What is asked » Every entry must be copied word for word.

+++++

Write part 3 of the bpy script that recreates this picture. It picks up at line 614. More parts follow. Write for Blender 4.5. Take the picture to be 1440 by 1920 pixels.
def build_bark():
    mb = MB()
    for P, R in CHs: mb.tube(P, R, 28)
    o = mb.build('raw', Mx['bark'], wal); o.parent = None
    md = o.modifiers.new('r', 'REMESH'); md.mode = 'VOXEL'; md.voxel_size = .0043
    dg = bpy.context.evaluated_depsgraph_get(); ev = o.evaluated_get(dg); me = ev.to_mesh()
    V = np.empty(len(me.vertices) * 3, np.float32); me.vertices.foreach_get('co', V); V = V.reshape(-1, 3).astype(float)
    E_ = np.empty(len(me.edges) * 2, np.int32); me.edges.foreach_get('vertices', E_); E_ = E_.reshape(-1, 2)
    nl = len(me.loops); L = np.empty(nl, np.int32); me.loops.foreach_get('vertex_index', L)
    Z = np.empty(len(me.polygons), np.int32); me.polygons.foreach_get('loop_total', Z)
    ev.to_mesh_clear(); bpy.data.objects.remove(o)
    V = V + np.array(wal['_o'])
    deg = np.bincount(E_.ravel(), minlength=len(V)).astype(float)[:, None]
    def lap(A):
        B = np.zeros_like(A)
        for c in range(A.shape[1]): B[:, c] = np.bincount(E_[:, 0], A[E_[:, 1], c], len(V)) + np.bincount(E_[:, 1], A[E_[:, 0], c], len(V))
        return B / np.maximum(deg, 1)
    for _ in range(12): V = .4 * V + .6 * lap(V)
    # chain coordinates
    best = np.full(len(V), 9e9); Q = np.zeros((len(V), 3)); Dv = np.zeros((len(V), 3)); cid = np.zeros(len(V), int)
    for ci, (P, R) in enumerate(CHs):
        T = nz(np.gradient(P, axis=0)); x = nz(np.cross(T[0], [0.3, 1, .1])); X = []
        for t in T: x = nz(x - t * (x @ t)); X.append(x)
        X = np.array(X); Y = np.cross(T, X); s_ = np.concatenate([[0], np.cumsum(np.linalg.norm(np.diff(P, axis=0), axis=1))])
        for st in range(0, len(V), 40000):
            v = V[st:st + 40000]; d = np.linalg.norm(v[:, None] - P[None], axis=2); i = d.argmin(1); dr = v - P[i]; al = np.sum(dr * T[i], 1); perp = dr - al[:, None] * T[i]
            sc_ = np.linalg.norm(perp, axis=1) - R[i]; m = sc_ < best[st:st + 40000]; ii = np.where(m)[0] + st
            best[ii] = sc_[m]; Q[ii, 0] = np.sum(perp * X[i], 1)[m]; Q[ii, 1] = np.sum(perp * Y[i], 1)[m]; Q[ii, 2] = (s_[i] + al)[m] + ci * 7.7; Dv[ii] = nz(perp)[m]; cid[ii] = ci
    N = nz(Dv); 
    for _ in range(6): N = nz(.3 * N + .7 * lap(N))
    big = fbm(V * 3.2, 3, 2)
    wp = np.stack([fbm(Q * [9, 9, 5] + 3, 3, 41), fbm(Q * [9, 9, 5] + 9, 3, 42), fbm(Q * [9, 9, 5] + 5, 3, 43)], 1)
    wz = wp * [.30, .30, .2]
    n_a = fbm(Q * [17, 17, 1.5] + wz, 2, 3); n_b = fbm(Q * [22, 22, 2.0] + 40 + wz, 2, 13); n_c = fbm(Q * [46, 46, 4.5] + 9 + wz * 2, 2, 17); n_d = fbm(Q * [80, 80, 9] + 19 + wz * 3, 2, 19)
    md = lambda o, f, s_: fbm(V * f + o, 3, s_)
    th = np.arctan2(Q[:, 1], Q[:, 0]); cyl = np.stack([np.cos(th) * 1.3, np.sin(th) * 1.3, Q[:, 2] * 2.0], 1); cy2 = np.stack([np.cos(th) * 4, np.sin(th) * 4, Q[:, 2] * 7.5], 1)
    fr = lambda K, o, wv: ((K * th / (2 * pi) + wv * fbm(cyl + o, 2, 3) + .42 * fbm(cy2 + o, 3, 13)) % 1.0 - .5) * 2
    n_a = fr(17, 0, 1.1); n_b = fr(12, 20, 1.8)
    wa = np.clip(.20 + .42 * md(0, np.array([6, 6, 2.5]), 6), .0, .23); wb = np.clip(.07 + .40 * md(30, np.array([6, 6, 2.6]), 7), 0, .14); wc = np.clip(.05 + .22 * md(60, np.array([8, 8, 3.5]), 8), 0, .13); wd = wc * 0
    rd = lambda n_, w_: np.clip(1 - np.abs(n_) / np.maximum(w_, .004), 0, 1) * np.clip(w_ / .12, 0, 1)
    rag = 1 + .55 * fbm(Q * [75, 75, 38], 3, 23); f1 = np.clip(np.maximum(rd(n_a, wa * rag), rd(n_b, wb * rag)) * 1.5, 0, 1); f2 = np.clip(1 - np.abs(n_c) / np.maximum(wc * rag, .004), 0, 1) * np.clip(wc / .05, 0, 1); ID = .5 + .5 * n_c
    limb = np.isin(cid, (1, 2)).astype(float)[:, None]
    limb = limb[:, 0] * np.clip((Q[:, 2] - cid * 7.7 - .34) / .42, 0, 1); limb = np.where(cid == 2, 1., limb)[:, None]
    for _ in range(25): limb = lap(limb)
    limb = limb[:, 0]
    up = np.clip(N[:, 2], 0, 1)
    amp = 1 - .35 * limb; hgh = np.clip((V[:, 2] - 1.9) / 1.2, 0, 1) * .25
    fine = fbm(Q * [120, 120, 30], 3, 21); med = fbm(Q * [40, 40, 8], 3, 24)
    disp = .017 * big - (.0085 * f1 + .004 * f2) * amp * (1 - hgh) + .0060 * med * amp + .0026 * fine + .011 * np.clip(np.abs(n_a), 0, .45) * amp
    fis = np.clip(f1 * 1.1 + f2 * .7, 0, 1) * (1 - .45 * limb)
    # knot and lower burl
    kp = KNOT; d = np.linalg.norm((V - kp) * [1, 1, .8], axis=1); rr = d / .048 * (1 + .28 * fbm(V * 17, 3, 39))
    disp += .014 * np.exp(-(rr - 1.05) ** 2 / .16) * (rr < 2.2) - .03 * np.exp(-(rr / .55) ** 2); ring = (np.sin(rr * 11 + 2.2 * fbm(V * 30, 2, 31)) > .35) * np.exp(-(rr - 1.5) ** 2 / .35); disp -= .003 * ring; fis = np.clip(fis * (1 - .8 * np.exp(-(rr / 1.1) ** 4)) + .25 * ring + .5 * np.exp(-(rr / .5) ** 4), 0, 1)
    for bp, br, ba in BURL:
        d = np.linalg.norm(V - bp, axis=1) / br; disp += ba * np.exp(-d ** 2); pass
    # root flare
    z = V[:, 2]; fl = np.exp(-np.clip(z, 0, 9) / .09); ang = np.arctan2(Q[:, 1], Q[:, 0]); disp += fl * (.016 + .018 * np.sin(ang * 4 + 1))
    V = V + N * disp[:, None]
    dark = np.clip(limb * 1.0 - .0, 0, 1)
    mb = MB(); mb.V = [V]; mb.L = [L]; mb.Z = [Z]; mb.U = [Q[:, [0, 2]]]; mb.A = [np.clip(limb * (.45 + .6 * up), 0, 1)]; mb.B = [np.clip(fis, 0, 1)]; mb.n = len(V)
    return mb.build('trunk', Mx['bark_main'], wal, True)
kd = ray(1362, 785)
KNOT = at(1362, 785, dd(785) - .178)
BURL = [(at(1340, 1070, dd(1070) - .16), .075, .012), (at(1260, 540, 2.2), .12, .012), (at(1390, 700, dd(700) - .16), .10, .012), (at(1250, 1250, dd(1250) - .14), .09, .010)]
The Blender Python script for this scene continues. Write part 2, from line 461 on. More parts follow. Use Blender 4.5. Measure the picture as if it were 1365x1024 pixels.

+++++

Written response »
Write part 3 of the bpy script that recreates this picture. It picks up at line 614. More parts follow. Write for Blender 4.5. Take the picture to be 1440 by 1920 pixels.
def build_bark():
    mb = MB()
    for P, R in CHs: mb.tube(P, R, 28)
    o = mb.build('raw', Mx['bark'], wal); o.parent = None
    md = o.modifiers.new('r', 'REMESH'); md.mode = 'VOXEL'; md.voxel_size = .0043
    dg = bpy.context.evaluated_depsgraph_get(); ev = o.evaluated_get(dg); me = ev.to_mesh()
    V = np.empty(len(me.vertices) * 3, np.float32); me.vertices.foreach_get('co', V); V = V.reshape(-1, 3).astype(float)
    E_ = np.empty(len(me.edges) * 2, np.int32); me.edges.foreach_get('vertices', E_); E_ = E_.reshape(-1, 2)
    nl = len(me.loops); L = np.empty(nl, np.int32); me.loops.foreach_get('vertex_index', L)
    Z = np.empty(len(me.polygons), np.int32); me.polygons.foreach_get('loop_total', Z)
    ev.to_mesh_clear(); bpy.data.objects.remove(o)
    V = V + np.array(wal['_o'])
    deg = np.bincount(E_.ravel(), minlength=len(V)).astype(float)[:, None]
    def lap(A):
        B = np.zeros_like(A)
        for c in range(A.shape[1]): B[:, c] = np.bincount(E_[:, 0], A[E_[:, 1], c], len(V)) + np.bincount(E_[:, 1], A[E_[:, 0], c], len(V))
        return B / np.maximum(deg, 1)
    for _ in range(12): V = .4 * V + .6 * lap(V)
    # chain coordinates
    best = np.full(len(V), 9e9); Q = np.zeros((len(V), 3)); Dv = np.zeros((len(V), 3)); cid = np.zeros(len(V), int)
    for ci, (P, R) in enumerate(CHs):
        T = nz(np.gradient(P, axis=0)); x = nz(np.cross(T[0], [0.3, 1, .1])); X = []
        for t in T: x = nz(x - t * (x @ t)); X.append(x)
        X = np.array(X); Y = np.cross(T, X); s_ = np.concatenate([[0], np.cumsum(np.linalg.norm(np.diff(P, axis=0), axis=1))])
        for st in range(0, len(V), 40000):
            v = V[st:st + 40000]; d = np.linalg.norm(v[:, None] - P[None], axis=2); i = d.argmin(1); dr = v - P[i]; al = np.sum(dr * T[i], 1); perp = dr - al[:, None] * T[i]
            sc_ = np.linalg.norm(perp, axis=1) - R[i]; m = sc_ < best[st:st + 40000]; ii = np.where(m)[0] + st
            best[ii] = sc_[m]; Q[ii, 0] = np.sum(perp * X[i], 1)[m]; Q[ii, 1] = np.sum(perp * Y[i], 1)[m]; Q[ii, 2] = (s_[i] + al)[m] + ci * 7.7; Dv[ii] = nz(perp)[m]; cid[ii] = ci
    N = nz(Dv); 
    for _ in range(6): N = nz(.3 * N + .7 * lap(N))
    big = fbm(V * 3.2, 3, 2)
    wp = np.stack([fbm(Q * [9, 9, 5] + 3, 3, 41), fbm(Q * [9, 9, 5] + 9, 3, 42), fbm(Q * [9, 9, 5] + 5, 3, 43)], 1)
    wz = wp * [.30, .30, .2]
    n_a = fbm(Q * [17, 17, 1.5] + wz, 2, 3); n_b = fbm(Q * [22, 22, 2.0] + 40 + wz, 2, 13); n_c = fbm(Q * [46, 46, 4.5] + 9 + wz * 2, 2, 17); n_d = fbm(Q * [80, 80, 9] + 19 + wz * 3, 2, 19)
    md = lambda o, f, s_: fbm(V * f + o, 3, s_)
    th = np.arctan2(Q[:, 1], Q[:, 0]); cyl = np.stack([np.cos(th) * 1.3, np.sin(th) * 1.3, Q[:, 2] * 2.0], 1); cy2 = np.stack([np.cos(th) * 4, np.sin(th) * 4, Q[:, 2] * 7.5], 1)
    fr = lambda K, o, wv: ((K * th / (2 * pi) + wv * fbm(cyl + o, 2, 3) + .42 * fbm(cy2 + o, 3, 13)) % 1.0 - .5) * 2
    n_a = fr(17, 0, 1.1); n_b = fr(12, 20, 1.8)
    wa = np.clip(.20 + .42 * md(0, np.array([6, 6, 2.5]), 6), .0, .23); wb = np.clip(.07 + .40 * md(30, np.array([6, 6, 2.6]), 7), 0, .14); wc = np.clip(.05 + .22 * md(60, np.array([8, 8, 3.5]), 8), 0, .13); wd = wc * 0
    rd = lambda n_, w_: np.clip(1 - np.abs(n_) / np.maximum(w_, .004), 0, 1) * np.clip(w_ / .12, 0, 1)
    rag = 1 + .55 * fbm(Q * [75, 75, 38], 3, 23); f1 = np.clip(np.maximum(rd(n_a, wa * rag), rd(n_b, wb * rag)) * 1.5, 0, 1); f2 = np.clip(1 - np.abs(n_c) / np.maximum(wc * rag, .004), 0, 1) * np.clip(wc / .05, 0, 1); ID = .5 + .5 * n_c
    limb = np.isin(cid, (1, 2)).astype(float)[:, None]
    limb = limb[:, 0] * np.clip((Q[:, 2] - cid * 7.7 - .34) / .42, 0, 1); limb = np.where(cid == 2, 1., limb)[:, None]
    for _ in range(25): limb = lap(limb)
    limb = limb[:, 0]
    up = np.clip(N[:, 2], 0, 1)
    amp = 1 - .35 * limb; hgh = np.clip((V[:, 2] - 1.9) / 1.2, 0, 1) * .25
    fine = fbm(Q * [120, 120, 30], 3, 21); med = fbm(Q * [40, 40, 8], 3, 24)
    disp = .017 * big - (.0085 * f1 + .004 * f2) * amp * (1 - hgh) + .0060 * med * amp + .0026 * fine + .011 * np.clip(np.abs(n_a), 0, .45) * amp
    fis = np.clip(f1 * 1.1 + f2 * .7, 0, 1) * (1 - .45 * limb)
    # knot and lower burl
    kp = KNOT; d = np.linalg.norm((V - kp) * [1, 1, .8], axis=1); rr = d / .048 * (1 + .28 * fbm(V * 17, 3, 39))
    disp += .014 * np.exp(-(rr - 1.05) ** 2 / .16) * (rr < 2.2) - .03 * np.exp(-(rr / .55) ** 2); ring = (np.sin(rr * 11 + 2.2 * fbm(V * 30, 2, 31)) > .35) * np.exp(-(rr - 1.5) ** 2 / .35); disp -= .003 * ring; fis = np.clip(fis * (1 - .8 * np.exp(-(rr / 1.1) ** 4)) + .25 * ring + .5 * np.exp(-(rr / .5) ** 4), 0, 1)
    for bp, br, ba in BURL:
        d = np.linalg.norm(V - bp, axis=1) / br; disp += ba * np.exp(-d ** 2); pass
    # root flare
    z = V[:, 2]; fl = np.exp(-np.clip(z, 0, 9) / .09); ang = np.arctan2(Q[:, 1], Q[:, 0]); disp += fl * (.016 + .018 * np.sin(ang * 4 + 1))
    V = V + N * disp[:, None]
    dark = np.clip(limb * 1.0 - .0, 0, 1)
    mb = MB(); mb.V = [V]; mb.L = [L]; mb.Z = [Z]; mb.U = [Q[:, [0, 2]]]; mb.A = [np.clip(limb * (.45 + .6 * up), 0, 1)]; mb.B = [np.clip(fis, 0, 1)]; mb.n = len(V)
    return mb.build('trunk', Mx['bark_main'], wal, True)
kd = ray(1362, 785)
KNOT = at(1362, 785, dd(785) - .178)
BURL = [(at(1340, 1070, dd(1070) - .16), .075, .012), (at(1260, 540, 2.2), .12, .012), (at(1390, 700, dd(700) - .16), .10, .012), (at(1250, 1250, dd(1250) - .14), .09, .010)]
The Blender Python script for this scene continues. Write part 2, from line 461 on. More parts follow. Use Blender 4.5. Measure the picture as if it were 1365x1024 pixels.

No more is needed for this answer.